Why Young Entrepreneurs Should Finish College

This article previously appeared in the Wall Street Journal.

Should entrepreneurs finish college? With rare exceptions, the short answer is “Yes.”

In my role as a professor of practice within University of California, Santa Barbara’s entrepreneurial Technology Management Program, I hear from at least one student every quarter who asks me if they should quit school to start a venture. My response is almost always the same: I think dropping out is a very bad idea.   

I have taught approximately 5,000 students during my nine-year tenure at UC Santa Barbara, some of whom went on to spawn public companies, sell their businesses for deca-millions and raise hundreds of millions of venture capital funding. However, out of this highly talented group, fewer than a dozen had created businesses while in college that I believe warranted full-time attention.

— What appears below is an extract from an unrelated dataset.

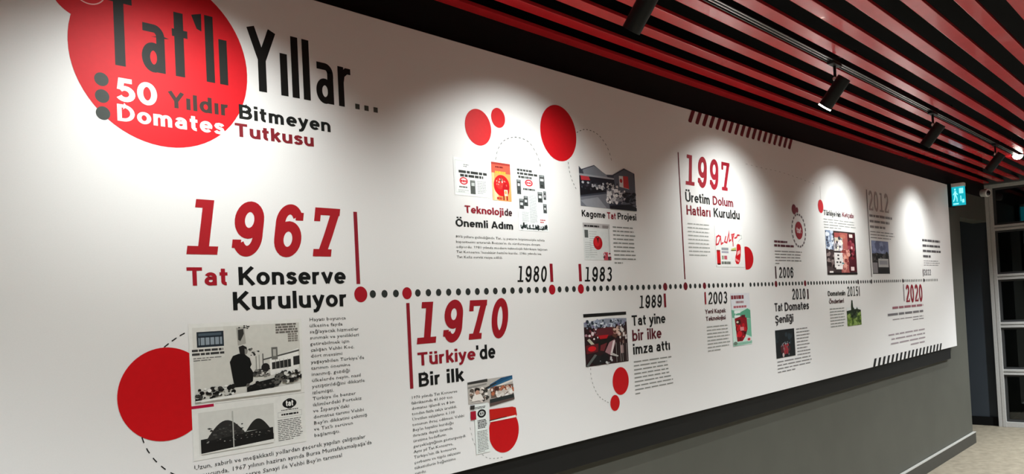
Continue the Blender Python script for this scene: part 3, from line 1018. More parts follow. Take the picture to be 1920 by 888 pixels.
# ---- 1983
disc('red_circle', uv(21.98, 13.80), 2.48 * U, '#cb0f1a')
dash('dashed_arc', [(1.1780, 2.3612), (1.2396, 2.3830), (1.3168, 2.3773), (1.3741, 2.3472), (1.4110, 2.3037), (1.4305, 2.2515)], .06 * U, '#4b4c48', n=13, on=.45)
dash('dashed_arc', [(1.1087, 2.2256), (1.1146, 2.1859), (1.1296, 2.1469), (1.1599, 2.1050)], .06 * U, '#4b4c48', n=7, on=.5)
p = Pic('printed_photograph', (1.1798, 2.1868), (1.6138, 2.2525), (1.5987, 2.0456), (1.1815, 2.0370), None)
p.g([(.0, .02), (.04, .09), (.26, -.06), (.46, .14), (.58, .12), (.80, -.10), (1, .0), (1, 1), (0, 1)], '#3d404a')
p.g([(.06, .10), (.26, -.04), (.47, .14), (.5, .24), (.08, .22)], '#82868e')
p.g([(.0, .2), (.64, .2), (.64, .24), (.0, .25)], '#a2a5ab')
p.g([(.0, .25), (.66, .24), (.66, .52), (.0, .62)], '#23242c')
p.g([(.60, .14), (.80, -.06), (.98, .0), (1.0, .55), (.62, .5)], '#585c66')
p.g([(.02, .25), (.16, .25), (.18, .34), (.03, .36)], '#c4363f')
p.g([(.70, .12), (.87, .10), (.88, .44), (.70, .40)], '#d9d3d0')
p.g([(.775, .11), (.87, .10), (.88, .43), (.775, .41)], '#c03a3c')
p.e(.735, .24, .025, .055, '#b03034')
p.g([(.0, .78), (.48, .62), (.5, 1), (0, 1)], '#74767e')
p.g([(.0, .86), (.3, .74), (.45, 1.0), (.1, 1.0)], '#93959b')
p.g([(.0, .52), (.42, .46), (.45, .58), (.0, .74)], '#17181d')
p.speck(.02, .38, .46, .56, 40, ['#6a6c74', '#1b1c22', '#b9bac0', '#3a3b44'], .01, .022, 91, 1.6)
p.speck(.28, .44, .42, .54, 14, ['#c9c6c6', '#8d8f96'], .012, .022, 92, 1.6)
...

In sports, outliers generate headlines. Basketball stars LeBron James and Kobe Bryant achieved immediate success in the NBA as 18-year-olds. The same is true in business, where the startup careers of Zuckerberg, Jobs, Ellison, Gates, Branson and Dell make it seem that the path to entrepreneurial success would have been unnecessarily delayed by a college degree.

But all of those individuals missed out on material and esoteric benefits of the college experience. I recently spoke to an international group of entrepreneurship professors at San Diego State University’s Lavin Entrepreneurship Center. I asked them to devise reasons why an entrepreneur should remain in college.

Nearly all of them agreed that students should stay in school, even if their venture is doing well. Their most persuasive argument was that college offers young people many things beyond textbook facts and case studies, including:

Learning To Learn. A sound college education includes gaining insights into applying logic, researching data and assessing the veracity of information. Wise students focus on taking advantage of college to learn how to learn, rather than focusing on simply regurgitating facts.

Mini-Ventures. Remaining in college does not mean that students must put their entrepreneurial dreams on hold. Small ventures that can be run part-time allow students to gain hands-on experience. In addition, many a college venture has blossomed into a full-fledged startup after graduation.

Discovery of What You DON’T Want to Do. College affords students a chance to satisfy their curiosity by exploring areas of intellectual interest and learning not only what they want to do with their lives, but also what they don’t want to do. Once a student enters the work world, she loses this luxury of time and flexibility.

Peer Management. Group projects, albeit painful, are an extremely effective proving ground for a startup career. In their early stages, startups are generally meritocracies in which strong-willed, highly-opinionated people must be encouraged to act in a certain way, rather than ordered to do so. College group projects force students to develop a diplomatic leadership style, in order to encourage their peers (whom they cannot order around) to accept their suggestions.

Networks. Colleges are populated by motivated individuals, many of whom will excel in their chosen fields. Young entrepreneurs can call upon their alumni networks for advice, recruitment of key employees and even funding.

Resources. Many campuses offer entrepreneurial students a variety of free resources, such as incubators, accelerators, mentor programs, venture competitions (with meaningful prize money) and even seed funding.

Maturity.  A significant amount of emotional growth occurs between the ages 18 and 22. For many people who do not enter college after graduation, a stint in the military or Peace Corps allows them to develop emotionally and gain valuable, real-world experiences. The same is true of a college education, which provides young people with a safe environment to learn from their mistakes.

I ask my ambitious students to remember that the dropouts who’ve done well are the exception, not the rule. They’ll be better entrepreneurs eventually, with better-developed products, for using college as a time of exploration and testing their ideas with a safety net in place.